In a consumer survey conducted, 76% Americans believed that saving was an integral element of living a successful life, whereas 46% of the respondents considered saving to be very important and often looked for opportunities to save money in daily activities.

Surge of Smartphone Apps

Upon visiting either Play Store or iOS App Store, you are likely to come across myriads of applications that enable users to track their expenses, monitor their revenues, and produce efficient budgets. These apps are also connected to third-party companies like PayPal and Visa, which allow them to make immediate transactions.

Some of the most useful money management apps are:

• Monefy – Money Manager

• Wallet – Finance Tracker and Budget Planner

• Bucket

• 1Money

• Wallaby

According to recent statistics collected by Bankrate in the United States of America, two-thirds of smartphone users had at least one financial app installed. The consumers use these apps for various purposes, but mainly for budgeting purposes and transacting amounts. These apps allow Americans to avoid overdrafts and excessive expenditures.

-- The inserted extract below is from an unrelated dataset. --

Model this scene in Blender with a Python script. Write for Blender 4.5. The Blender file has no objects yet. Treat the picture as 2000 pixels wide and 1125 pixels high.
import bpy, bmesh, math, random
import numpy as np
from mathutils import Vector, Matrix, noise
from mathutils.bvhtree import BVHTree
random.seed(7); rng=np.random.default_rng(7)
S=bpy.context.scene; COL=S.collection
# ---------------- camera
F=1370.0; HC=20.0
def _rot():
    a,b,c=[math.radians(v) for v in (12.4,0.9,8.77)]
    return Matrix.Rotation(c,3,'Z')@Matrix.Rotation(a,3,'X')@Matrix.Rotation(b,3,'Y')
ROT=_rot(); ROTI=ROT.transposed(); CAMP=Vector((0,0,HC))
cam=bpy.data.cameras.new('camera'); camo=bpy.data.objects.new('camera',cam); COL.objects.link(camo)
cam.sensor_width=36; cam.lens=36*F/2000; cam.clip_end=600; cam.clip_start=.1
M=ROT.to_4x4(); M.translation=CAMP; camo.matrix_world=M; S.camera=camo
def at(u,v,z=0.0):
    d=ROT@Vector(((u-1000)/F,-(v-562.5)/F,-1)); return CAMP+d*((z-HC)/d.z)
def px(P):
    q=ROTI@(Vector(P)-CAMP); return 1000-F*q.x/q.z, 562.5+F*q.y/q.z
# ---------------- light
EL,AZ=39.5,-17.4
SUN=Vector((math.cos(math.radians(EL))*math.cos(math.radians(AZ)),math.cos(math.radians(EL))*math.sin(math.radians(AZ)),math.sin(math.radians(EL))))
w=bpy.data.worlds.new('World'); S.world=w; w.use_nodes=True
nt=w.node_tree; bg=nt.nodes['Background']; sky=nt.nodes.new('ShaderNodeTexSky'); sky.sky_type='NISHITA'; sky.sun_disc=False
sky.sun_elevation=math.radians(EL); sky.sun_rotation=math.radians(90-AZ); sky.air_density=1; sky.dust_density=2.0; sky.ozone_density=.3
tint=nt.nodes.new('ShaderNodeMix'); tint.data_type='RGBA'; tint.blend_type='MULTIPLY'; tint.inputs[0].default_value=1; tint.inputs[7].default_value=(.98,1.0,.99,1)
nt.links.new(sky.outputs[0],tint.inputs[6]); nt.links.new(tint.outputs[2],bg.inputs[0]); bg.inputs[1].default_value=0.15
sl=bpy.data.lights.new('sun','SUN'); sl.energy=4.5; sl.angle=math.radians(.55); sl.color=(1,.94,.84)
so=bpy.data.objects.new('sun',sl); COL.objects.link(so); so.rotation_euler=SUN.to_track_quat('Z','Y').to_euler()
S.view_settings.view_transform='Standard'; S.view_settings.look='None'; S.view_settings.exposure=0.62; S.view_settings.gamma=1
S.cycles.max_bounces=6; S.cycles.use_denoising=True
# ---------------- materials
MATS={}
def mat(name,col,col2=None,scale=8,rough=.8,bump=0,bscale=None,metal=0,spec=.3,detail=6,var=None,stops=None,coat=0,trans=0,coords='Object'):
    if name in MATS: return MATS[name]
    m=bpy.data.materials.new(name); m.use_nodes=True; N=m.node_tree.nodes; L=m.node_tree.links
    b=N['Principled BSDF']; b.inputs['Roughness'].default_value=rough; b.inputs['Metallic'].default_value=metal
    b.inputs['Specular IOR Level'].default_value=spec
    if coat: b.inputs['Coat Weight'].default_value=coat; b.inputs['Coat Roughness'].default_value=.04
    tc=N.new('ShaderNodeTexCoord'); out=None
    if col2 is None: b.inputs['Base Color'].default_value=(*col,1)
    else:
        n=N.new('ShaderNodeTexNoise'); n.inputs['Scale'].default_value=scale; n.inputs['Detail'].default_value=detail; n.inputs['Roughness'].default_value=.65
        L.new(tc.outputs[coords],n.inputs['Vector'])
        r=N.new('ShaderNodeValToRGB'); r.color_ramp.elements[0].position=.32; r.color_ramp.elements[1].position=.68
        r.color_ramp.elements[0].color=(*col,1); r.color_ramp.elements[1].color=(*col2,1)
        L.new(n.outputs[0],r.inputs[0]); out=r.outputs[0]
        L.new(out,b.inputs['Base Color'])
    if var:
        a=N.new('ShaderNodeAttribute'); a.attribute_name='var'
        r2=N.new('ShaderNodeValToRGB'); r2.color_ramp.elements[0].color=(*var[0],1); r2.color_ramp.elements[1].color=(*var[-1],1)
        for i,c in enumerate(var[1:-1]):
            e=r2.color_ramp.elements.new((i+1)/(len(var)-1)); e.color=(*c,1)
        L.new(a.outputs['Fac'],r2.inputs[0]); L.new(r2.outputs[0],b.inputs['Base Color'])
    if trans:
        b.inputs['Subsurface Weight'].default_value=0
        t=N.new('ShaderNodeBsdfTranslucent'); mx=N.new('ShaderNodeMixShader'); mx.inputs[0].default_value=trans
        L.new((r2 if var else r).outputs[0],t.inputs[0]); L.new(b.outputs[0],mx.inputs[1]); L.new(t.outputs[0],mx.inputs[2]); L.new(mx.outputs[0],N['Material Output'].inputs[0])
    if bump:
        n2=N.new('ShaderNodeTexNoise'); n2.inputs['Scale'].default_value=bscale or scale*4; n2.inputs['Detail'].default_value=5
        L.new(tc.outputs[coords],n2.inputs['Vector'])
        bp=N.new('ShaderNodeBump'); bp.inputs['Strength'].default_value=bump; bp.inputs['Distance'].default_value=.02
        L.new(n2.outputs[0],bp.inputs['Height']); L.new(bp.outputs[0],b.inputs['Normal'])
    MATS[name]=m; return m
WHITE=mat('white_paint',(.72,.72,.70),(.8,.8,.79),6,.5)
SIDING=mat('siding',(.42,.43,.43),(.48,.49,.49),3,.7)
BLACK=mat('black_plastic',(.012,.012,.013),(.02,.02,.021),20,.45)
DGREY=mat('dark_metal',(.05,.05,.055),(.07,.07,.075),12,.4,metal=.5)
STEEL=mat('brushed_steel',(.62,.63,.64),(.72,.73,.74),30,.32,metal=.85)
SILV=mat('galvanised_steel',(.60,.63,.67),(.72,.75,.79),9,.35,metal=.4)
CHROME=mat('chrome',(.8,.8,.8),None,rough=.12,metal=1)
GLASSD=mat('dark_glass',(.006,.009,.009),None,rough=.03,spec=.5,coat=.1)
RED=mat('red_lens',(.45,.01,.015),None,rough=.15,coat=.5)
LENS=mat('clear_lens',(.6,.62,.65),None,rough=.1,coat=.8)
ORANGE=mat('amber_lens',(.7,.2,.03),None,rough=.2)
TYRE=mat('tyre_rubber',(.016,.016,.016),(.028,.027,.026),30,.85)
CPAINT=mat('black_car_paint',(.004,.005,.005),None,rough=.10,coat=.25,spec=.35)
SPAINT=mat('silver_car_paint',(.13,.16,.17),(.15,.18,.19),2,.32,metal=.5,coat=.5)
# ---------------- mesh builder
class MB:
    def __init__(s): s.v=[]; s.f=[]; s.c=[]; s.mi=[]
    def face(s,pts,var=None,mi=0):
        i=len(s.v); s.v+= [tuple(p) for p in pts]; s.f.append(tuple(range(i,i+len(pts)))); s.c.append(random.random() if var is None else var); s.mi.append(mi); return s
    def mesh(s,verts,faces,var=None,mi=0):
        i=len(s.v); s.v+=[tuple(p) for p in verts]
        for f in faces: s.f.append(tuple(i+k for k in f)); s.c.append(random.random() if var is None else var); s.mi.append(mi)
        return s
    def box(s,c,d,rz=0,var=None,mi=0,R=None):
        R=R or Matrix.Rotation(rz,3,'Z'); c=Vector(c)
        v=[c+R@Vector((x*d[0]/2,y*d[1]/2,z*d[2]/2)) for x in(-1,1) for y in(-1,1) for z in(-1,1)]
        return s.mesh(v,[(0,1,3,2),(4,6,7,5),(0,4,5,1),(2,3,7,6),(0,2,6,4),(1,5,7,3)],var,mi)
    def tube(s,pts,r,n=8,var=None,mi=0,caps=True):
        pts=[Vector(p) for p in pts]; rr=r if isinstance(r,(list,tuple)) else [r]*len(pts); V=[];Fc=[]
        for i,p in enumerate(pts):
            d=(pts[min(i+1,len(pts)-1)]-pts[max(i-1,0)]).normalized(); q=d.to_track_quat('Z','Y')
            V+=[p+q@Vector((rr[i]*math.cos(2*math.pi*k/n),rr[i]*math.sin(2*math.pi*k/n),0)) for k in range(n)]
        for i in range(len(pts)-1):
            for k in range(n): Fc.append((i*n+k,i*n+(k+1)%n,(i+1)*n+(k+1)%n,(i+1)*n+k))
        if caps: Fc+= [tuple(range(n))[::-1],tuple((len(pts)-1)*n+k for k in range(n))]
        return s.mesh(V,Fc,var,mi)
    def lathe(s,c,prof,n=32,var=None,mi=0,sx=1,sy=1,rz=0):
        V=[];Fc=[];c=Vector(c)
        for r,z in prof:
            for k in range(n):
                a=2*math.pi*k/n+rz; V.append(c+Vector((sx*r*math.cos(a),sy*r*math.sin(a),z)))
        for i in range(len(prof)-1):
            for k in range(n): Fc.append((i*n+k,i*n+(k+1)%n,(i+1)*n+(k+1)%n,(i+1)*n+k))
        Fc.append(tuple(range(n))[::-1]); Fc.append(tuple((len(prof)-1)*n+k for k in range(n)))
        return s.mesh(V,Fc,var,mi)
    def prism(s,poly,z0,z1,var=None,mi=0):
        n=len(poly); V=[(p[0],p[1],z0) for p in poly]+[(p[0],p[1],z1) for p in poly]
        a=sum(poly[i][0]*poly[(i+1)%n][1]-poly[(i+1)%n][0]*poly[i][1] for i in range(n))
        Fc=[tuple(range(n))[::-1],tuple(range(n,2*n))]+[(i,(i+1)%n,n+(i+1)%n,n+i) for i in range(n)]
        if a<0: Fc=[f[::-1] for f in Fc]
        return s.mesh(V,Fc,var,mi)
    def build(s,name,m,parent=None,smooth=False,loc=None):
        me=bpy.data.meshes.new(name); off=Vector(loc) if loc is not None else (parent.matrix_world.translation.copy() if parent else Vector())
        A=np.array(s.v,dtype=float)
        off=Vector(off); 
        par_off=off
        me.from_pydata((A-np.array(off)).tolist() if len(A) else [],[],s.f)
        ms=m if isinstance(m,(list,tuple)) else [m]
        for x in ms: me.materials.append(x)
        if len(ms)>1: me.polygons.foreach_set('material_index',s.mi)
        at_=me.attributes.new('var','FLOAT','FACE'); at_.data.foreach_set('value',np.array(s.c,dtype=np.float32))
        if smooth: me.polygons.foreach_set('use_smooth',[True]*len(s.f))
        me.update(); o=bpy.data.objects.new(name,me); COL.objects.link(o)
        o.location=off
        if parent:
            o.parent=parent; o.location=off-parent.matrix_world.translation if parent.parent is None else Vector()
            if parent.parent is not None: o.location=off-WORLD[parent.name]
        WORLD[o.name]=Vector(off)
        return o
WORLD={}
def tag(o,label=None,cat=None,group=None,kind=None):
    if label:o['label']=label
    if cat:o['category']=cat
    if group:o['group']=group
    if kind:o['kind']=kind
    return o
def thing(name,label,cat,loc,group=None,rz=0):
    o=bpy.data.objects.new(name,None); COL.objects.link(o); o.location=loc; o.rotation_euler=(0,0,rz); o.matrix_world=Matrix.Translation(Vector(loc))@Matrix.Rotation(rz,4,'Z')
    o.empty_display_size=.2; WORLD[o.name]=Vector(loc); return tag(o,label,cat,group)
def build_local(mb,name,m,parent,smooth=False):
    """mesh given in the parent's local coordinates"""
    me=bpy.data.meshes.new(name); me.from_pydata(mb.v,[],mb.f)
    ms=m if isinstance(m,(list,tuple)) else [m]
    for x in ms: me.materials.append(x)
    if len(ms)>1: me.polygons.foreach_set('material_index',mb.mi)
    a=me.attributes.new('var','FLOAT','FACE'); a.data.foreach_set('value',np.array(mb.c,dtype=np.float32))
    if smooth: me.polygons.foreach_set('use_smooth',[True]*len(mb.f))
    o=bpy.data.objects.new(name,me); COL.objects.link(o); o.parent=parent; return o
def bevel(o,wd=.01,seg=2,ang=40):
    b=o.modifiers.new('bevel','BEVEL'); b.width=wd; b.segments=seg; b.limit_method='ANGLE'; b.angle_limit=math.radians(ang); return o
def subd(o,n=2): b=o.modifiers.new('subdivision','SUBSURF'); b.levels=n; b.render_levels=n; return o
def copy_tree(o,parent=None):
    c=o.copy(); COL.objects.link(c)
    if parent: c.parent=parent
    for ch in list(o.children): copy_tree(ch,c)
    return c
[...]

Rise of Self-Help Literature

Following the financial debacle of Wall Street in 2008, Americans become more skeptical about the economic activities, this resulted in risk averse behavior. The consumers started to alter their financial behaviors as well, they started to save more due to underlying fears, the investments became more reserve in nature.

Books like Rich Dad Poor Dad and Intelligent Investor became American bestsellers which emphasized on investing more on assets that generated incomes rather than spending on liabilities that had joint expenses.